*Objective*. Reproduce verbatim the lines up to and including the one with "cam.rotation_euler = (Matrix.Rotation(R(98.2), 3, 'X')", starting from the first.

*Data shown*.

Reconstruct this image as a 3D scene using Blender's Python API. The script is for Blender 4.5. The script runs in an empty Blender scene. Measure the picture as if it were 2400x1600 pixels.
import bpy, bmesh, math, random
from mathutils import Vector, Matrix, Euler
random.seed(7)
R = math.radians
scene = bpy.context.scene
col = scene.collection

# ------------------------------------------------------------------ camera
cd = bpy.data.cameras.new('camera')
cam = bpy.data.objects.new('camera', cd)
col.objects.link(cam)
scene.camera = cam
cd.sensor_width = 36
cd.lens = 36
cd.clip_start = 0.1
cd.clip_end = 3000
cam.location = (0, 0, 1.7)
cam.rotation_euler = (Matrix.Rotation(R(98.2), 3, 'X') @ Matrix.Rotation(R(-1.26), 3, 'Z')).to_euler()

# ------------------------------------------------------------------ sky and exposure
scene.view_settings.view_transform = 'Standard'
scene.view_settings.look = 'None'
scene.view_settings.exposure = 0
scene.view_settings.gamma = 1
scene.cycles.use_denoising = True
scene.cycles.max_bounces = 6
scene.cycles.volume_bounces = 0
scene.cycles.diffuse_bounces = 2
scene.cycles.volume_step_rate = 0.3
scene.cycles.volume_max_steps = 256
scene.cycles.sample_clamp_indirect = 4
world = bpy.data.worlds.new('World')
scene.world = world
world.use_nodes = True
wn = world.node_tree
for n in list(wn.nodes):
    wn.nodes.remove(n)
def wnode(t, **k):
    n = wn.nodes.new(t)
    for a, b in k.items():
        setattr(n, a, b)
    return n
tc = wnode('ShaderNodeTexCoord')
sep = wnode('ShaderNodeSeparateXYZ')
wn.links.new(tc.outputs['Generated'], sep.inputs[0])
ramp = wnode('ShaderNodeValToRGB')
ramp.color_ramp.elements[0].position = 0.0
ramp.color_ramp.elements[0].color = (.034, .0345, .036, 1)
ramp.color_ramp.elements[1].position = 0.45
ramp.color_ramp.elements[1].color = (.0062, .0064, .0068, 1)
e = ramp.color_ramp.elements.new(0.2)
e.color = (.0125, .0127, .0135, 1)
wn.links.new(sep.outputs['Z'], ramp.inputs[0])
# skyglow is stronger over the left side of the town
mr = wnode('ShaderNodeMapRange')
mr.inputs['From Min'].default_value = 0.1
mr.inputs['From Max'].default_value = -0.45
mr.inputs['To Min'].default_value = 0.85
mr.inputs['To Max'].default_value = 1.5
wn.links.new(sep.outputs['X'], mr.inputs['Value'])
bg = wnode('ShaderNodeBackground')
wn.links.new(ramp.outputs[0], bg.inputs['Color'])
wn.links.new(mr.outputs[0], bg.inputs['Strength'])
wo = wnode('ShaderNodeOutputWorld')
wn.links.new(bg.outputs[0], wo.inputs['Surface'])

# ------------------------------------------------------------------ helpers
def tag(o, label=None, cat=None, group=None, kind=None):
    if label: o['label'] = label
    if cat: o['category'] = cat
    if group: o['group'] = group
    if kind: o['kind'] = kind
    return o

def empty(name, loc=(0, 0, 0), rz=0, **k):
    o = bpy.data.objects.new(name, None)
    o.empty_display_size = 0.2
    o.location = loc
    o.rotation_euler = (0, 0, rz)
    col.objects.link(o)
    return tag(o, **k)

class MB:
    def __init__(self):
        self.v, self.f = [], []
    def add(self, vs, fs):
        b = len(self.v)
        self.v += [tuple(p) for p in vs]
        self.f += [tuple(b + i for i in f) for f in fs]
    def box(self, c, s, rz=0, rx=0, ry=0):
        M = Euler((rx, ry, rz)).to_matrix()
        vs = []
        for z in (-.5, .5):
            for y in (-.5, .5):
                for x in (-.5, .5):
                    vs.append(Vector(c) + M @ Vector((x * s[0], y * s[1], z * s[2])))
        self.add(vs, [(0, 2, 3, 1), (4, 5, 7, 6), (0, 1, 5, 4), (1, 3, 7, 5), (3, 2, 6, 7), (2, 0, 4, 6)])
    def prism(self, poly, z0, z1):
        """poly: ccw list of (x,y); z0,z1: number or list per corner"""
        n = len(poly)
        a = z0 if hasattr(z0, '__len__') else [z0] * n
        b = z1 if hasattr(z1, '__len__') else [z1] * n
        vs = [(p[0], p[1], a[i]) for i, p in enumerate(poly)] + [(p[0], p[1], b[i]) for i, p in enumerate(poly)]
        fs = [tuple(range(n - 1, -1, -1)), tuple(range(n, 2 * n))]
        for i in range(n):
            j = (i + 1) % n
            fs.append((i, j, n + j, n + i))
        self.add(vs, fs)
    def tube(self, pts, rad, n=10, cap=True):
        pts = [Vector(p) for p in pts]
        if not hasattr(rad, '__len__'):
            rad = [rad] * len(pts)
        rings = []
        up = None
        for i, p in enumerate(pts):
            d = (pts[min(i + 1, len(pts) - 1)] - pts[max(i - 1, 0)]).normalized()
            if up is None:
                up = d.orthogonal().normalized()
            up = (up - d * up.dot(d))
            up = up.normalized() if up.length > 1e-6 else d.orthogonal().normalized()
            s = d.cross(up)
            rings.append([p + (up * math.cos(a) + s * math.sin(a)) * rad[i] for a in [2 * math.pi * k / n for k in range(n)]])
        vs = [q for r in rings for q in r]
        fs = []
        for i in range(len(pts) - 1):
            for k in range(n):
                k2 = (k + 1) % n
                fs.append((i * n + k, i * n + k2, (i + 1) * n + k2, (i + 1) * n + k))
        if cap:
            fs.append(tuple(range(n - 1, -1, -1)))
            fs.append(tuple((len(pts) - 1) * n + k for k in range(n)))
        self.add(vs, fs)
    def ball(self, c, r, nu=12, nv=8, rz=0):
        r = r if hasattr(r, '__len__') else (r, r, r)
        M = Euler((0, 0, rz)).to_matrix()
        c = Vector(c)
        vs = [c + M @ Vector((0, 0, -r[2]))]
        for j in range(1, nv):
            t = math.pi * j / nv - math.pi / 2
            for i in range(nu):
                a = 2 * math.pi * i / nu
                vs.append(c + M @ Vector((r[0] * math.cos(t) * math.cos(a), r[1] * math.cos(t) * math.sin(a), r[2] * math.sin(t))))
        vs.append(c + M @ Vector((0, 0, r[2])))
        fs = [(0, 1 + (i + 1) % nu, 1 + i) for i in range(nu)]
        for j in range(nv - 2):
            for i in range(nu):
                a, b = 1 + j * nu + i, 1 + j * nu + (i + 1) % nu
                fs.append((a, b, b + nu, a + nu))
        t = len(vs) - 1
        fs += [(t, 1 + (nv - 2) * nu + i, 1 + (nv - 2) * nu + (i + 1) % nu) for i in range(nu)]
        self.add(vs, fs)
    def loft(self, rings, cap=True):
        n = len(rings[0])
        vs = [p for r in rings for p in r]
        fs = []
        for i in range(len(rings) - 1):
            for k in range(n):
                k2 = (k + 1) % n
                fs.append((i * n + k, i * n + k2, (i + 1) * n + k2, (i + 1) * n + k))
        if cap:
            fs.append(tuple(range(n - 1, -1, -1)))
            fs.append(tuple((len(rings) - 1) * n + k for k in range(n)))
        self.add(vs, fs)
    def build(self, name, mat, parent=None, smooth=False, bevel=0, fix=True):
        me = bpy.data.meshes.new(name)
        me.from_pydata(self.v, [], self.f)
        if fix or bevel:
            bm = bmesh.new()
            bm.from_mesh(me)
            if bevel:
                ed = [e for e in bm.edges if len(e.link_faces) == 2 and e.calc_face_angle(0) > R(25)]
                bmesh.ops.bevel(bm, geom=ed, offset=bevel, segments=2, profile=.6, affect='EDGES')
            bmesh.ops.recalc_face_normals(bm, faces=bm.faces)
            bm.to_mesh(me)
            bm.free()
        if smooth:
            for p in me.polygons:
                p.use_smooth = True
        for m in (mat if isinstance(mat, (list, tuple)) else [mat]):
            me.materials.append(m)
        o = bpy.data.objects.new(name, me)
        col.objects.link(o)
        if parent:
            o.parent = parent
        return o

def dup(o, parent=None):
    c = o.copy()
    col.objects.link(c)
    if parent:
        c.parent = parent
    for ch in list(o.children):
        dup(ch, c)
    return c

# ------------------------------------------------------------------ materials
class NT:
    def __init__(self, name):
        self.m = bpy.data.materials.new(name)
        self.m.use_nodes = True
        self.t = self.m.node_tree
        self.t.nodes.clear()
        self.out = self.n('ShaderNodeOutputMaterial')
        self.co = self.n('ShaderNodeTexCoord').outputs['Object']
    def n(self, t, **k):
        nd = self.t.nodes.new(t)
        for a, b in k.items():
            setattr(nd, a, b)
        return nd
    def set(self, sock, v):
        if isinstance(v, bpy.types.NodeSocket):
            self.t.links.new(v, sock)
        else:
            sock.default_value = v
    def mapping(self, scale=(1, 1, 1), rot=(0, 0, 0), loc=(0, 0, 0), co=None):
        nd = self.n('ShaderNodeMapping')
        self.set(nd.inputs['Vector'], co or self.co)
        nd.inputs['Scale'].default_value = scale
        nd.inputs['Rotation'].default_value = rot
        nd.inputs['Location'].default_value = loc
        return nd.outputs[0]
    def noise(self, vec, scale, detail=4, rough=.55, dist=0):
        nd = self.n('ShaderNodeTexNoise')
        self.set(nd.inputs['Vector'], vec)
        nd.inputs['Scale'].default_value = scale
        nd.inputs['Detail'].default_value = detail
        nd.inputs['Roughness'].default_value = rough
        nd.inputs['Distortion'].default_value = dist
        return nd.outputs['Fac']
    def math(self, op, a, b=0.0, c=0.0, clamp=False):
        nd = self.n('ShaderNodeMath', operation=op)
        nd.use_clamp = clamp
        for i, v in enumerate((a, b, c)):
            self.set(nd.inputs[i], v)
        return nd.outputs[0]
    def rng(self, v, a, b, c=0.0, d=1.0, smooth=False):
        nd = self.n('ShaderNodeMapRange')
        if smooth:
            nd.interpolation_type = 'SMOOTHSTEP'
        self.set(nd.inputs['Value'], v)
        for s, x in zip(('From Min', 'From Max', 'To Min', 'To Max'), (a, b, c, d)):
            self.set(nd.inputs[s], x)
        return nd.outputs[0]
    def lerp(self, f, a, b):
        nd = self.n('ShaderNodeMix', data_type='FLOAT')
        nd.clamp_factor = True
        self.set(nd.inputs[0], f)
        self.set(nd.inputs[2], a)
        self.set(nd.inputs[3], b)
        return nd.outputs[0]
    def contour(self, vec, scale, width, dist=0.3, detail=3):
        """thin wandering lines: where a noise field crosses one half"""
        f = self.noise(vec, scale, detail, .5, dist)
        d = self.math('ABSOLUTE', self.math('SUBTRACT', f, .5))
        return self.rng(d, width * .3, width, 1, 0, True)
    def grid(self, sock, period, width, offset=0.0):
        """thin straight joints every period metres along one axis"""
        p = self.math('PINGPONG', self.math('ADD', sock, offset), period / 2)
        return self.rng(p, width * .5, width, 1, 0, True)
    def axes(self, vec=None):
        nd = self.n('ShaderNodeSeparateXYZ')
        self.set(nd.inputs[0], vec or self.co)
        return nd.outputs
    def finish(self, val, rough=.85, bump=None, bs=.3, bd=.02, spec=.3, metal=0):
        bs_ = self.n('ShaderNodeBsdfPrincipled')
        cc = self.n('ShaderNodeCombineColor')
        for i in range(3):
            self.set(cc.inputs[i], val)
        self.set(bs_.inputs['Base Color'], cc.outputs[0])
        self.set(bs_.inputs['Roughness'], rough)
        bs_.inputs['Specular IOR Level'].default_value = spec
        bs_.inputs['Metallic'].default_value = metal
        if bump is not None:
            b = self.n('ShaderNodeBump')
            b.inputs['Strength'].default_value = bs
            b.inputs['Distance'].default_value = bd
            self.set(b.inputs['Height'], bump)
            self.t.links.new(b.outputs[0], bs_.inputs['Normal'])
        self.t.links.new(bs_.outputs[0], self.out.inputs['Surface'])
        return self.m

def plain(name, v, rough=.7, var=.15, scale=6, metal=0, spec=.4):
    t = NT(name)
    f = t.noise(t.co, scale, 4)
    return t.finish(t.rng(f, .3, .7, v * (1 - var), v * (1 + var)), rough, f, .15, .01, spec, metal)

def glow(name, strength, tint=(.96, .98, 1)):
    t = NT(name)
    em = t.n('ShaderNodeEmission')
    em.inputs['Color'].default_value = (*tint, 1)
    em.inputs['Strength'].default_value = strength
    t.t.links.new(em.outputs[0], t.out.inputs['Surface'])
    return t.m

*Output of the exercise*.
Reconstruct this image as a 3D scene using Blender's Python API. The script is for Blender 4.5. The script runs in an empty Blender scene. Measure the picture as if it were 2400x1600 pixels.
import bpy, bmesh, math, random
from mathutils import Vector, Matrix, Euler
random.seed(7)
R = math.radians
scene = bpy.context.scene
col = scene.collection

# ------------------------------------------------------------------ camera
cd = bpy.data.cameras.new('camera')
cam = bpy.data.objects.new('camera', cd)
col.objects.link(cam)
scene.camera = cam
cd.sensor_width = 36
cd.lens = 36
cd.clip_start = 0.1
cd.clip_end = 3000
cam.location = (0, 0, 1.7)
cam.rotation_euler = (Matrix.Rotation(R(98.2), 3, 'X') @ Matrix.Rotation(R(-1.26), 3, 'Z')).to_euler()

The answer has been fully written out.